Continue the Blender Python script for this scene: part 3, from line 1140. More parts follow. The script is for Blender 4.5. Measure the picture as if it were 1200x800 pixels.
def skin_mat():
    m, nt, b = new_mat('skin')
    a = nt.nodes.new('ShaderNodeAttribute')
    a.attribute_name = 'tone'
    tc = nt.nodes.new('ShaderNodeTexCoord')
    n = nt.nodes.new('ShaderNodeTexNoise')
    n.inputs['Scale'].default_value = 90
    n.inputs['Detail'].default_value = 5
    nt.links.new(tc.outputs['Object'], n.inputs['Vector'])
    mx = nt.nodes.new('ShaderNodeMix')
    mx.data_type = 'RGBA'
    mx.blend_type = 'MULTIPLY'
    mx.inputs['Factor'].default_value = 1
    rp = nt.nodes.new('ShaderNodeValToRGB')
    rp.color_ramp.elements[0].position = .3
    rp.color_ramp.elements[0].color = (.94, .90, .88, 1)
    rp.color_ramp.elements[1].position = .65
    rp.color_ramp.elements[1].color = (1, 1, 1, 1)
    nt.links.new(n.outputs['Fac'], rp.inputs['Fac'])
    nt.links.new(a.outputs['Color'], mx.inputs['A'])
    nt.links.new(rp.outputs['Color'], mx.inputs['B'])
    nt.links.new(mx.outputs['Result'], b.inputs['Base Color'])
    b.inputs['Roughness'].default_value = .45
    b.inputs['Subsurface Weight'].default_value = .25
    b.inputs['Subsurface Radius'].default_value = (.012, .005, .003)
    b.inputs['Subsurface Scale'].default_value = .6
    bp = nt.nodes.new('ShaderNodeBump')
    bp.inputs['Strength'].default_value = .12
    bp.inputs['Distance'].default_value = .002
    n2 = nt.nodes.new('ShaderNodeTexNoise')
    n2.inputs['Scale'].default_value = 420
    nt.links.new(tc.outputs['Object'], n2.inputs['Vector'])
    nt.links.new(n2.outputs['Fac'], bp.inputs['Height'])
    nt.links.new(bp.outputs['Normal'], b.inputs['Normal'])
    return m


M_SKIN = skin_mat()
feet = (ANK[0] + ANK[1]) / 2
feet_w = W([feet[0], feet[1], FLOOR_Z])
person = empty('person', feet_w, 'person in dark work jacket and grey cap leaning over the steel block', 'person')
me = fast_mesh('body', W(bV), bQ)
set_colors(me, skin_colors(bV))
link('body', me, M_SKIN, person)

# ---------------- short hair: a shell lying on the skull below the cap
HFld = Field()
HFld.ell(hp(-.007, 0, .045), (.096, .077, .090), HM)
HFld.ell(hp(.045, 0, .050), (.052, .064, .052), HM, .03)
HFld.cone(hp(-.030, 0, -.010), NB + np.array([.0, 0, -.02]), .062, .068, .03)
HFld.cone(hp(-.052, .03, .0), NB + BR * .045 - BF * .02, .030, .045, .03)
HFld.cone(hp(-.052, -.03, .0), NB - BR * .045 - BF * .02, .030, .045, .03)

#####

**Problem details**
Extract every line above exactly as it stands.

**Reply to the task**
Continue the Blender Python script for this scene: part 3, from line 1140. More parts follow. The script is for Blender 4.5. Measure the picture as if it were 1200x800 pixels.
def skin_mat():
    m, nt, b = new_mat('skin')
    a = nt.nodes.new('ShaderNodeAttribute')
    a.attribute_name = 'tone'
    tc = nt.nodes.new('ShaderNodeTexCoord')
    n = nt.nodes.new('ShaderNodeTexNoise')
    n.inputs['Scale'].default_value = 90
    n.inputs['Detail'].default_value = 5
    nt.links.new(tc.outputs['Object'], n.inputs['Vector'])
    mx = nt.nodes.new('ShaderNodeMix')
    mx.data_type = 'RGBA'
    mx.blend_type = 'MULTIPLY'
    mx.inputs['Factor'].default_value = 1
    rp = nt.nodes.new('ShaderNodeValToRGB')
    rp.color_ramp.elements[0].position = .3
    rp.color_ramp.elements[0].color = (.94, .90, .88, 1)
    rp.color_ramp.elements[1].position = .65
    rp.color_ramp.elements[1].color = (1, 1, 1, 1)
    nt.links.new(n.outputs['Fac'], rp.inputs['Fac'])
    nt.links.new(a.outputs['Color'], mx.inputs['A'])
    nt.links.new(rp.outputs['Color'], mx.inputs['B'])
    nt.links.new(mx.outputs['Result'], b.inputs['Base Color'])
    b.inputs['Roughness'].default_value = .45
    b.inputs['Subsurface Weight'].default_value = .25
    b.inputs['Subsurface Radius'].default_value = (.012, .005, .003)
    b.inputs['Subsurface Scale'].default_value = .6
    bp = nt.nodes.new('ShaderNodeBump')
    bp.inputs['Strength'].default_value = .12
    bp.inputs['Distance'].default_value = .002
    n2 = nt.nodes.new('ShaderNodeTexNoise')
    n2.inputs['Scale'].default_value = 420
    nt.links.new(tc.outputs['Object'], n2.inputs['Vector'])
    nt.links.new(n2.outputs['Fac'], bp.inputs['Height'])
    nt.links.new(bp.outputs['Normal'], b.inputs['Normal'])
    return m


M_SKIN = skin_mat()
feet = (ANK[0] + ANK[1]) / 2
feet_w = W([feet[0], feet[1], FLOOR_Z])
person = empty('person', feet_w, 'person in dark work jacket and grey cap leaning over the steel block', 'person')
me = fast_mesh('body', W(bV), bQ)
set_colors(me, skin_colors(bV))
link('body', me, M_SKIN, person)

# ---------------- short hair: a shell lying on the skull below the cap
HFld = Field()
HFld.ell(hp(-.007, 0, .045), (.096, .077, .090), HM)
HFld.ell(hp(.045, 0, .050), (.052, .064, .052), HM, .03)
HFld.cone(hp(-.030, 0, -.010), NB + np.array([.0, 0, -.02]), .062, .068, .03)
HFld.cone(hp(-.052, .03, .0), NB + BR * .045 - BF * .02, .030, .045, .03)
HFld.cone(hp(-.052, -.03, .0), NB - BR * .045 - BF * .02, .030, .045, .03)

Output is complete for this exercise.